St. Michael Catholic School - Livonia, Michigan
 

SOCIAL STUDIES
GRADE 6 GEOGRAPHY

Textbooks:

World Explorer series, Prentice Hall
Geography Tools and Concepts, ISBN# 0-13-433702-6
Europe & Russia, ISBN# 0-13-433693-3
Africa, ISBN# 0-13-433685-2
Asia & the Pacific, ISBN# 0-13-433690-9

 

 

THE WORLD IN SPATIAL TERMS

Understand the characteristics and uses of maps, globes, and compasses

Students Will:

Identify distinguishing characteristics of different map projections.

Use thematic maps.

Understand Earth-Sun relationship.

Demonstrate use of compass on a map and in the field.

Know the location of places, geographic features, and patterns of the environment

Students Will:

Identify physical and human features (e.g. culture hearths such as Mesopotamia, Huang Ho, Nile Valley; major ocean currents; landforms; climate regions).

Know relative location of, size of, and distances between places (e.g. major urban centers in the United States).

Understand the characteristics and uses of spatial organization of Earth's surface

Students Will:

Explain population density, land use, how places are connected.

Understand migration of people and diffusion of culture.

PLACES AND REGIONS

Understand the physical and human characteristics of place

Students Will:

Show the human characteristics of places (e.g., cultural characteristics such as religion, language, politics, technology, family structure; population characteristics; land uses; levels of development).

Show the physical characteristics of places (e.g., land forms, vegetation, wildlife, climate, natural hazards).

Know how technology shapes the human and physical characteristics of places.

Know the causes and effects of changes in a place over time (e.g., physical changes such as forest cover, water distribution, temperature fluctuations; human changes such as urban growth, the clearing of forests, development of transportation systems).

Understand the concept of regions

Students Will:

Know regions at various spatial scales (e.g., hemispheres, regions within continents, countries, cities).

Explain criteria that give a region identity (physical or human features such as climate, landforms, land use, or culture).

Understand how regional systems are interconnected (e.g. watersheds, trade, cultural ties).

Understand that culture and experience influence people's perceptions of places and regions

Students Will:

Know how places serve as cultural symbols (e.g. the Great Pyramid; Statue of Liberty; Eiffel Tower).

Know how technology affects land use (e.g., irrigating land, building of cities) and how the land shapes and influences culture.

PHYSICAL SYSTEMS

Know the physical processes that shape patterns on Earth's surface

Understand the characteristics of ecosystems on Earth's surface

HUMAN SYSTEMS

Understand the distribution and migration of human populations on Earth's surface

Understand the patterns and networks of economic interdependence on Earth's surface

Students Will:

Understand historic and contemporary systems of transportation and communication in the development of economic activities (e.g., the movement of goods, ideas, and people in, around, and out of places).

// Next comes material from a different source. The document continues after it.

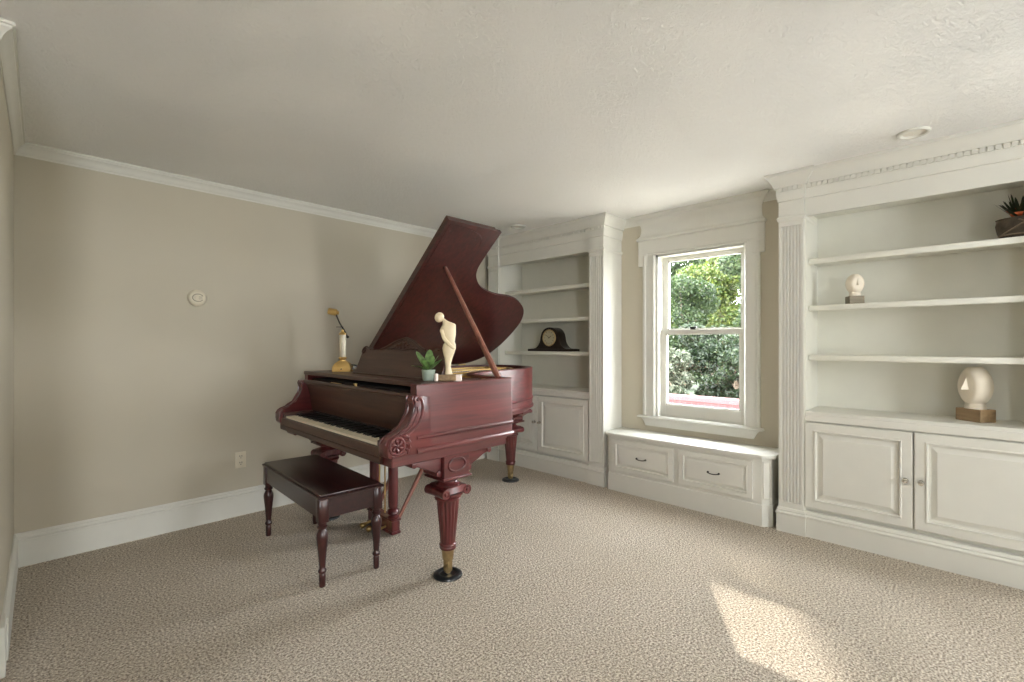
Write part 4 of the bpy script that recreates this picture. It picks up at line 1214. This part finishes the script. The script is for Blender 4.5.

Know primary economic activities such as coal mining and salmon fishing; secondary economic activities such as the manufacture of shoes and the associated worldwide trade in raw materials; tertiary economic activity such as restaurants, theaters, and hotels.

Define economic systems of capitalism, socialism, and communism.

Understand the patterns and causes of human settlement (why people live where they live)

ENVIRONMENT AND SOCIETY

Understand how human actions modify the physical environment

Students Will:

Understand the environmental consequences of people changing the physical environment (e.g., the effects of ozone depletion, acid rain, climate change, deforestation, land degradation, ocean pollution, water-quality).

Understand the ways in which technology influences the human capacity to modify the physical environment (e.g., effects of controlling fire, steam power, electricity, work animals).

Understand how Earth’s physical systems affect human systems

Categorize natural resources (e.g. renewable, nonrenewable, fossil fuels)

Understand the changes that occur in the meaning, use, distribution and importance of resources

USES OF GEOGRAPHY

Understand how geography is used to interpret the past

Students Will:

Knows historic and current conflicts and competition regarding the use and allocation of resources.

Knows the ways in which the spatial organization of society changes over time (e.g., process of urban growth in the United States).

Understand global development and environmental issues

Students Will:

Understand how the interaction between physical and human systems affects current conditions on Earth (e.g., economic relationships, types of energy sources such as petroleum, coal, nuclear power, and solar power and their impact on the environment).

Understand the possible impact that present conditions and patterns of consumption, production and population growth might have on the future spatial organization of Earth.